* start Stored records *

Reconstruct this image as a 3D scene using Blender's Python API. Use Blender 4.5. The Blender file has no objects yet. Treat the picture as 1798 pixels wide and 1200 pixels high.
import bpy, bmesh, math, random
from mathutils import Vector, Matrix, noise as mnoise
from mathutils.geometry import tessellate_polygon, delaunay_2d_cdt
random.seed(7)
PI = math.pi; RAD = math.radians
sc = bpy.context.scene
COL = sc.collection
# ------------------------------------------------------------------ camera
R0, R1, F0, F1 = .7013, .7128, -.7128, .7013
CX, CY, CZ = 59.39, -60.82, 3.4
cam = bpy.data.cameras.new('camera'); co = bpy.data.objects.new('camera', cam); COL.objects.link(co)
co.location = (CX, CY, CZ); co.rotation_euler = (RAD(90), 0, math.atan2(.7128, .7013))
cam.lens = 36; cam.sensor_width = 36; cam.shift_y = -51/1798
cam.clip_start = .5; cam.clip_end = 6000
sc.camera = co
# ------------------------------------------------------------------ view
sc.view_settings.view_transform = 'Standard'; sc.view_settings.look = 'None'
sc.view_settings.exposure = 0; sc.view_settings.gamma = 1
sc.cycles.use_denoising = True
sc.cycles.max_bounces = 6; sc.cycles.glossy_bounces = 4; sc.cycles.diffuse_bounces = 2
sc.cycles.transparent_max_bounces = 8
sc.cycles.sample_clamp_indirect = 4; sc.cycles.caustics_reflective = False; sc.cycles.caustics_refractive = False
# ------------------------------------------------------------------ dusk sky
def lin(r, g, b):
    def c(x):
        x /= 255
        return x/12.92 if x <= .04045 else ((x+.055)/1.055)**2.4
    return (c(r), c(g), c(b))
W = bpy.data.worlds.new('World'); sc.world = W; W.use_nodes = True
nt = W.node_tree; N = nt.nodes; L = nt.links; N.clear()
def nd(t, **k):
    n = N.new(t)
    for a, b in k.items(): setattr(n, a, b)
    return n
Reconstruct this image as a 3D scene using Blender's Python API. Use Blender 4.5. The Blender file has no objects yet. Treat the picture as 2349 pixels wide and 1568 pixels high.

* end Stored records *

Written request >> Retype all of the entries precisely as they are.

Written response >>
Reconstruct this image as a 3D scene using Blender's Python API. Use Blender 4.5. The Blender file has no objects yet. Treat the picture as 1798 pixels wide and 1200 pixels high.
import bpy, bmesh, math, random
from mathutils import Vector, Matrix, noise as mnoise
from mathutils.geometry import tessellate_polygon, delaunay_2d_cdt
random.seed(7)
PI = math.pi; RAD = math.radians
sc = bpy.context.scene
COL = sc.collection
# ------------------------------------------------------------------ camera
R0, R1, F0, F1 = .7013, .7128, -.7128, .7013
CX, CY, CZ = 59.39, -60.82, 3.4
cam = bpy.data.cameras.new('camera'); co = bpy.data.objects.new('camera', cam); COL.objects.link(co)
co.location = (CX, CY, CZ); co.rotation_euler = (RAD(90), 0, math.atan2(.7128, .7013))
cam.lens = 36; cam.sensor_width = 36; cam.shift_y = -51/1798
cam.clip_start = .5; cam.clip_end = 6000
sc.camera = co
# ------------------------------------------------------------------ view
sc.view_settings.view_transform = 'Standard'; sc.view_settings.look = 'None'
sc.view_settings.exposure = 0; sc.view_settings.gamma = 1
sc.cycles.use_denoising = True
sc.cycles.max_bounces = 6; sc.cycles.glossy_bounces = 4; sc.cycles.diffuse_bounces = 2
sc.cycles.transparent_max_bounces = 8
sc.cycles.sample_clamp_indirect = 4; sc.cycles.caustics_reflective = False; sc.cycles.caustics_refractive = False
# ------------------------------------------------------------------ dusk sky
def lin(r, g, b):
    def c(x):
        x /= 255
        return x/12.92 if x <= .04045 else ((x+.055)/1.055)**2.4
    return (c(r), c(g), c(b))
W = bpy.data.worlds.new('World'); sc.world = W; W.use_nodes = True
nt = W.node_tree; N = nt.nodes; L = nt.links; N.clear()
def nd(t, **k):
    n = N.new(t)
    for a, b in k.items(): setattr(n, a, b)
    return n
Reconstruct this image as a 3D scene using Blender's Python API. Use Blender 4.5. The Blender file has no objects yet. Treat the picture as 2349 pixels wide and 1568 pixels high.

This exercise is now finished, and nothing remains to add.